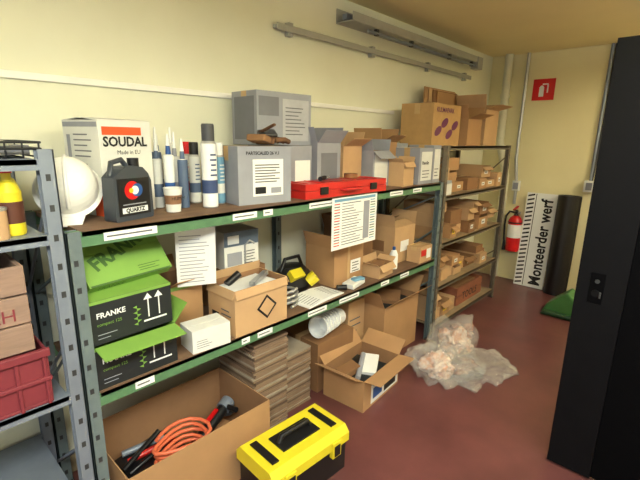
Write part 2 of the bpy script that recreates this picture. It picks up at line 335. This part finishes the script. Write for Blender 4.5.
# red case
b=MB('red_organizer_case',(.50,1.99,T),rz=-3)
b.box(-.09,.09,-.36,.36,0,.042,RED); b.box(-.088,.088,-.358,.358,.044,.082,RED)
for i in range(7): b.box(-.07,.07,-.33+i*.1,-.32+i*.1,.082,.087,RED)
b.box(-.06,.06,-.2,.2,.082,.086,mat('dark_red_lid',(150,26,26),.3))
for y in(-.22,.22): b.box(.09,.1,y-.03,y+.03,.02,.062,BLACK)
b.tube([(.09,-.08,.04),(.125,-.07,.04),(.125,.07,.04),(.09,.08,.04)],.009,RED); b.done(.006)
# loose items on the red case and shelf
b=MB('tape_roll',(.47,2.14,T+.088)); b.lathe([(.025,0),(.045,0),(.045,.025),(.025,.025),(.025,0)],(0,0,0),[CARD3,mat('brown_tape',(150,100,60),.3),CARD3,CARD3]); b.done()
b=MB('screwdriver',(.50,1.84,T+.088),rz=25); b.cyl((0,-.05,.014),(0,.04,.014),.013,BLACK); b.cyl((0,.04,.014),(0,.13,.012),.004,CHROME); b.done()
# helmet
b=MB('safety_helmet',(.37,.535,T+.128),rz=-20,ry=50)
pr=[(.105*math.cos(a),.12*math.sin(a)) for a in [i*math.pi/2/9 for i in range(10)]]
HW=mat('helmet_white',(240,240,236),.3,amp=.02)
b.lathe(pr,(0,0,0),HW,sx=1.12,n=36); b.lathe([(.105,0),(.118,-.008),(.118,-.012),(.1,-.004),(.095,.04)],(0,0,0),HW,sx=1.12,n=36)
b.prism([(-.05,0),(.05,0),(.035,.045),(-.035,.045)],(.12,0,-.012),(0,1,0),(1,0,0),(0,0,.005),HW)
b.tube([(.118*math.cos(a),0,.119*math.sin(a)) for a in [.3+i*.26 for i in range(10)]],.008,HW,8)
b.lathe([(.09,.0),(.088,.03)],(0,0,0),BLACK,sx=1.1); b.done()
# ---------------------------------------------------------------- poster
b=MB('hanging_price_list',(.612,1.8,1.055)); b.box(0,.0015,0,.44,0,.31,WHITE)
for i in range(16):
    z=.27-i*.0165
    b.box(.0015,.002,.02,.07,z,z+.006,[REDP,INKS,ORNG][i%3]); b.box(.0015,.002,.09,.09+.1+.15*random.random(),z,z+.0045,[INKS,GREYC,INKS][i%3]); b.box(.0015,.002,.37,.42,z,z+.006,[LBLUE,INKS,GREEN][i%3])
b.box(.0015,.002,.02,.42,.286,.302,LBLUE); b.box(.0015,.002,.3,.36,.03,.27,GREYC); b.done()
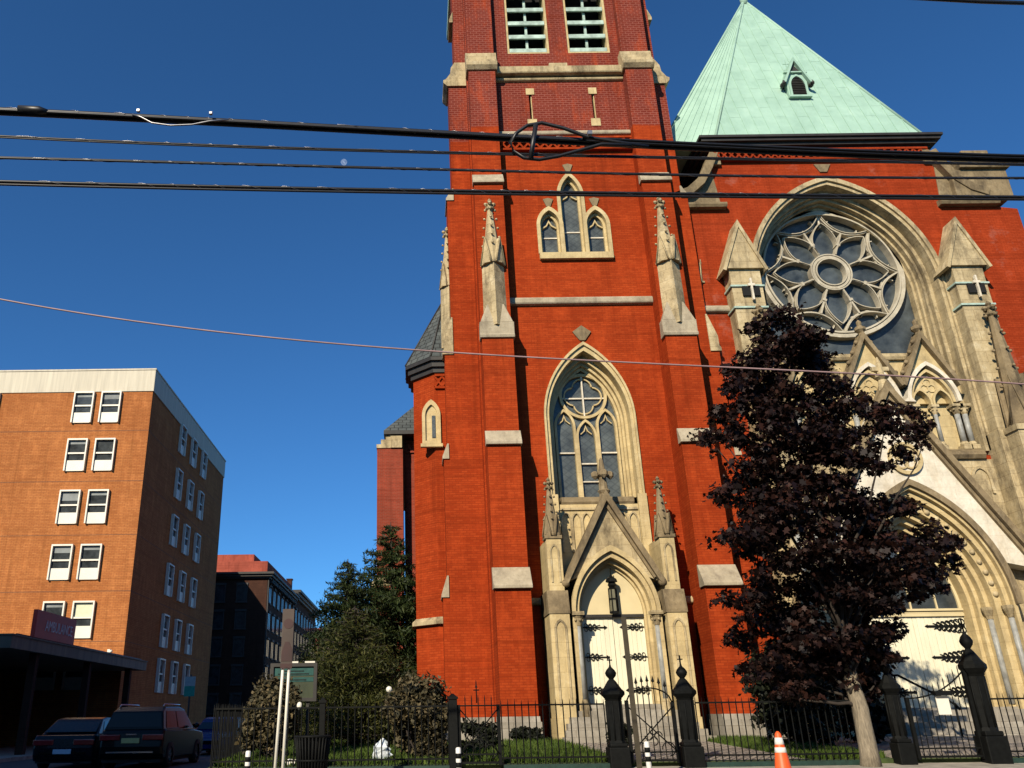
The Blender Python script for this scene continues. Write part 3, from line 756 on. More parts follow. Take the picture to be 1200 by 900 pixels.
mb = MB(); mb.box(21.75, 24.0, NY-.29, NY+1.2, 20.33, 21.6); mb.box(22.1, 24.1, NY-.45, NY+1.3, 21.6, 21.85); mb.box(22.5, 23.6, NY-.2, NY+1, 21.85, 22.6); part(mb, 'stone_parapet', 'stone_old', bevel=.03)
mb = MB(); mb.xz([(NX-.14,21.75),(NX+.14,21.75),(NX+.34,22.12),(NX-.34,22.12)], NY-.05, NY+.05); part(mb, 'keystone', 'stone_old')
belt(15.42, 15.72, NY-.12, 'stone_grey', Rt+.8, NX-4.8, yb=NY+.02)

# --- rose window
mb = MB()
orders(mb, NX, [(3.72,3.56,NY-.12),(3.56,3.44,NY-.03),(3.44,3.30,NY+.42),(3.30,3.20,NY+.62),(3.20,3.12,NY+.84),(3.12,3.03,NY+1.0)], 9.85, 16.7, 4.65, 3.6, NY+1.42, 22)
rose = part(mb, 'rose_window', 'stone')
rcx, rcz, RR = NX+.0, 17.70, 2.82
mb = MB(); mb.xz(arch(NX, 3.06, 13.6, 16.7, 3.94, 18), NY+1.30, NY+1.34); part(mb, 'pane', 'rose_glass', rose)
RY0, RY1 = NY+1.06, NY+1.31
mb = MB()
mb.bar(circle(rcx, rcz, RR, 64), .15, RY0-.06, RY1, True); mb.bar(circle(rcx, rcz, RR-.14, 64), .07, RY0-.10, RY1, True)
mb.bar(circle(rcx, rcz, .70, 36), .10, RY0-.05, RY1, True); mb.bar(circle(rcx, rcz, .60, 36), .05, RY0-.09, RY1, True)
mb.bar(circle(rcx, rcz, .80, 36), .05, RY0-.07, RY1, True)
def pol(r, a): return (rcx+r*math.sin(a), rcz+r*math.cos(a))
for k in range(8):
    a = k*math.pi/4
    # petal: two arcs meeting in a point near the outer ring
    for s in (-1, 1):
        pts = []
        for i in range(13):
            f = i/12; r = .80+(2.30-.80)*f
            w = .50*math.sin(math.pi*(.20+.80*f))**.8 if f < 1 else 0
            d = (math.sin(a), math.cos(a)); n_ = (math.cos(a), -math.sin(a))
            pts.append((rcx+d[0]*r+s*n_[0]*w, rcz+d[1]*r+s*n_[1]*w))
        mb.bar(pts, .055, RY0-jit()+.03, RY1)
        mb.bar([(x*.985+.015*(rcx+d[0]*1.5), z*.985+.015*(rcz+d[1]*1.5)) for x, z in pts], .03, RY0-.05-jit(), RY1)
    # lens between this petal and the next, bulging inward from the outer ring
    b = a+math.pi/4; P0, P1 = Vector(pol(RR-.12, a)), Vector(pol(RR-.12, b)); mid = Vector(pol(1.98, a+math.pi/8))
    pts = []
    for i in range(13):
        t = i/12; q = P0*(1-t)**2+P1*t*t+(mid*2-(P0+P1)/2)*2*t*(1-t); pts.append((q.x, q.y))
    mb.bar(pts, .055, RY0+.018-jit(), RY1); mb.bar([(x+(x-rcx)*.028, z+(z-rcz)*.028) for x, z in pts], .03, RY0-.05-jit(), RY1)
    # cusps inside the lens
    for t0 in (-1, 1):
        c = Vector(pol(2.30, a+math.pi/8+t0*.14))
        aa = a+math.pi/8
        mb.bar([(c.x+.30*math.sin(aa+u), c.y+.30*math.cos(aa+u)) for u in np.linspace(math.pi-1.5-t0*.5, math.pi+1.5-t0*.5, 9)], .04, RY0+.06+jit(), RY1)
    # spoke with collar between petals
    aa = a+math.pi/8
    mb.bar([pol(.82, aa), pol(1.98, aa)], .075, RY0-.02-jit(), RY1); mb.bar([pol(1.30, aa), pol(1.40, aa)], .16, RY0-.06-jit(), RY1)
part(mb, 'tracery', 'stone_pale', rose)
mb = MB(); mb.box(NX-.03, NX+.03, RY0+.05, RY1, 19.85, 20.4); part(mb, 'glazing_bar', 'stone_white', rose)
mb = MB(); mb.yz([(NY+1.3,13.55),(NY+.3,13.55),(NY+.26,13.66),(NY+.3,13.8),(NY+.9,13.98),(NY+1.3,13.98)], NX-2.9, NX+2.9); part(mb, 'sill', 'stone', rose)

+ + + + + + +

§ **Task**
Show every line where the string "from" appears.

§ **Solution**
The Blender Python script for this scene continues. Write part 3, from line 756 on. More parts follow. Take the picture to be 1200 by 900 pixels.
    # lens between this petal and the next, bulging inward from the outer ring